After Stephen was martyred, Saul went door to door in Jerusalem finding people who believed that Jesus is the Messiah.

"Saul began to destroy the church. Going from house to house, he dragged off men and women and put them in prison" (Acts 8:3).

After putting these people in prison, Saul learned about their Christian friends in Damascus by somehow getting letters from the prisoners.

"I persecuted the followers of this Way to their death, arresting both men and women and throwing them into prison, as also the high priest and all the Council can testify. I even obtained letters from them to their brothers in Damascus, and went there to bring these people as prisoners to Jerusalem to be punished" (Acts 22:4-5).

So Saul’s conversion on the road to Damascus into Paul was a stunning transformation.  Caravaggio caught it perfectly in his painting,



“He has re imagined Saul's transformation into Paul as a night scene in which the saint writhes on the ground, his arms thrown open, blinded by a moment of illumination witnessed only by a muscular, exhausted-looking horse and a melancholy groom.”   

Who else but Caravaggio would picture such a scene as an inner struggle, eye’s closed with the light indicating where all the action takes place.  How Saul must have suffered when he realised exactly the extent of his previous deeds.  What a rendering of that instant of bringing oneself to account and immediate transformation.

In David’s beheading of Goliath, it is Caravaggio’s features that are on the face of the decapitated victim.  

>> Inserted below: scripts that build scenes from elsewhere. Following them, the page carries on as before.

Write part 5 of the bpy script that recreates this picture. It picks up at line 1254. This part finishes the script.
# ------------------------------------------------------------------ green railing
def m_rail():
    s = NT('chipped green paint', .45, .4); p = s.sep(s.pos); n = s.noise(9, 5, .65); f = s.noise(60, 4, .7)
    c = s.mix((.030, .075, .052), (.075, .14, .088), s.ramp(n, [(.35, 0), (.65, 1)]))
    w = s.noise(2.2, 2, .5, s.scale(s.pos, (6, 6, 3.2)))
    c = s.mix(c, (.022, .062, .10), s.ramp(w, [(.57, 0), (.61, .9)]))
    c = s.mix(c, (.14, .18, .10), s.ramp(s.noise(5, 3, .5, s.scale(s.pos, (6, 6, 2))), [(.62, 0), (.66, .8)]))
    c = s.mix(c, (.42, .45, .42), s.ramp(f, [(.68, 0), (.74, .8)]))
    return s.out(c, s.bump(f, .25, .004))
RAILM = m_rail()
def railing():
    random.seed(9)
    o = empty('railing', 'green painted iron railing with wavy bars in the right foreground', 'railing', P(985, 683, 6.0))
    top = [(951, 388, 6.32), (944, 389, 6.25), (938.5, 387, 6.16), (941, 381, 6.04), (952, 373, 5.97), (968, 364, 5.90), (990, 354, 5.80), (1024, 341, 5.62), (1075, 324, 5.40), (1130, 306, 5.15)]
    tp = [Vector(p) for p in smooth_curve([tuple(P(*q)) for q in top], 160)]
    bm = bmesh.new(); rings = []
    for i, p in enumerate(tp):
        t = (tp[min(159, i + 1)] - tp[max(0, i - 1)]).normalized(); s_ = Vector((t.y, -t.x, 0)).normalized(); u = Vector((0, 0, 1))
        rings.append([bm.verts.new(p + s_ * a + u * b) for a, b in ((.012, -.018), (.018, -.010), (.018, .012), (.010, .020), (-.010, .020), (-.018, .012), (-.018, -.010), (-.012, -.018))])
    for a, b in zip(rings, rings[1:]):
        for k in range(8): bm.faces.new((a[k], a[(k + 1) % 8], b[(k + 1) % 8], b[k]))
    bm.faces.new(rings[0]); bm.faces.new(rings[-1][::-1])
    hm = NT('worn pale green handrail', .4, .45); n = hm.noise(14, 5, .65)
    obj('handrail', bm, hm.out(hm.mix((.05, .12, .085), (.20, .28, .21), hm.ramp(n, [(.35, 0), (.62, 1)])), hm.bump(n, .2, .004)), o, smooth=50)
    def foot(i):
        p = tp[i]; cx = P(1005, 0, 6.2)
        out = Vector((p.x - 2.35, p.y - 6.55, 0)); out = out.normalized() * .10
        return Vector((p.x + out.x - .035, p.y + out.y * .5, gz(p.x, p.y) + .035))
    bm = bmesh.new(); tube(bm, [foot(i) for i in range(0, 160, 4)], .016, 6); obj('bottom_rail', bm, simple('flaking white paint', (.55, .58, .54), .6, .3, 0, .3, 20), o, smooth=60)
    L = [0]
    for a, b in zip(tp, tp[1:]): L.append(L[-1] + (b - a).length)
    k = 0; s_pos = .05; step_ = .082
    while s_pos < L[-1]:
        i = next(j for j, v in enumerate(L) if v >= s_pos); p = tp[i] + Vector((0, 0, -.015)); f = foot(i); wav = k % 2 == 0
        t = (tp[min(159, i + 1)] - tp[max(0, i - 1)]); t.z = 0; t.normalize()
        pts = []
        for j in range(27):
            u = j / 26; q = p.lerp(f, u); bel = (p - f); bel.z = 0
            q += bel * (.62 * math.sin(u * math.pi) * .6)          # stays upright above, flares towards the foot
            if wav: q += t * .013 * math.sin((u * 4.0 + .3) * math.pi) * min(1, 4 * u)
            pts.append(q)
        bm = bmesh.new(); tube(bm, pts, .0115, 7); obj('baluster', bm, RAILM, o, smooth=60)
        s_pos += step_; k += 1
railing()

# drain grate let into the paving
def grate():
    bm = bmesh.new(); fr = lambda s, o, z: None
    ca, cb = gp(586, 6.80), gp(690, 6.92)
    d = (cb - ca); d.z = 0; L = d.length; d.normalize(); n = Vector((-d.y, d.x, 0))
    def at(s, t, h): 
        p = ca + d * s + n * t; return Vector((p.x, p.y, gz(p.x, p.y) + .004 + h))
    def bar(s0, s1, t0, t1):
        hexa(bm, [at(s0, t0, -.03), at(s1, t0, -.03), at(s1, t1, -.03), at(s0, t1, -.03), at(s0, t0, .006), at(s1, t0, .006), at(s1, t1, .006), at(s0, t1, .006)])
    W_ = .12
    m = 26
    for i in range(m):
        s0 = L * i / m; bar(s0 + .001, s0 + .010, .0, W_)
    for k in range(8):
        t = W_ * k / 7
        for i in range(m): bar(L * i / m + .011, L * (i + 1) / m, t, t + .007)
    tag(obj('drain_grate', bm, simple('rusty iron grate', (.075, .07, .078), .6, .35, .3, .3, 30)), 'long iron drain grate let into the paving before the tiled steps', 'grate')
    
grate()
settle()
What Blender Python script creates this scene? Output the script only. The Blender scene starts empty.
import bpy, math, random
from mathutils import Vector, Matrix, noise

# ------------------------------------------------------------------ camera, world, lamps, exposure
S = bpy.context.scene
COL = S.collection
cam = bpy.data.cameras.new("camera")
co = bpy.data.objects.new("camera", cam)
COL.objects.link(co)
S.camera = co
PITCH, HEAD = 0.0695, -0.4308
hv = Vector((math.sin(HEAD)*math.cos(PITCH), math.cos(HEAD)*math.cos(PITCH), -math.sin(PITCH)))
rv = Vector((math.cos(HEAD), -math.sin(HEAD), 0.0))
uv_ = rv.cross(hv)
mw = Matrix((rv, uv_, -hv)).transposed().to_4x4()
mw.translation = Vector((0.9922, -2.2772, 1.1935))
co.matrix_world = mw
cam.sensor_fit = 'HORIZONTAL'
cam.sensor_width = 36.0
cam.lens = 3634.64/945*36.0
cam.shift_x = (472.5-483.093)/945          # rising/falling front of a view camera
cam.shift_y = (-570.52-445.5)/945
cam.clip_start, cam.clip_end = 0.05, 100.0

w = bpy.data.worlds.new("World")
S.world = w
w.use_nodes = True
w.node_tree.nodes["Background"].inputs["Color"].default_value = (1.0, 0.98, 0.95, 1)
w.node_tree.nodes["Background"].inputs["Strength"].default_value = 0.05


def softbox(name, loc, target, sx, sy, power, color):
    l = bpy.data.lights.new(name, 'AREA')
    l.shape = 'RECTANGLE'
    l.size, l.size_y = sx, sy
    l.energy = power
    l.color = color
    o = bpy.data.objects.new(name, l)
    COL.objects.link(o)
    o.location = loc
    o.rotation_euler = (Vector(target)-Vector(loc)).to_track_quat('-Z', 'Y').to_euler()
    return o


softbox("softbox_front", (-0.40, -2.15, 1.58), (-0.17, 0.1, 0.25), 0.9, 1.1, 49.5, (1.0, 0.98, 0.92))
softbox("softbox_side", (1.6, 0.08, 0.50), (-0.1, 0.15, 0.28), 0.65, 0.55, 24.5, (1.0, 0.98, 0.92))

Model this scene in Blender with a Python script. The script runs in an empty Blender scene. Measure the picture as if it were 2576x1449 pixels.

Caravaggio's behaviour throughout his life became even more erratic and impulsive.  A reason for this decline could have been found recently. In 2010, a team of scientists who studied Caravaggio's remains discovered that his bones contained high levels of lead—levels high enough, they suspect, to have driven the painter mad. Lead poisoning is also suspected of having killed Francisco Goya and Vincent van Gogh.  Who knows?  But his pieces of art startle now even as they did in the 16th Century.  Check out the one nearest to you and experience this gifted artist at first hand.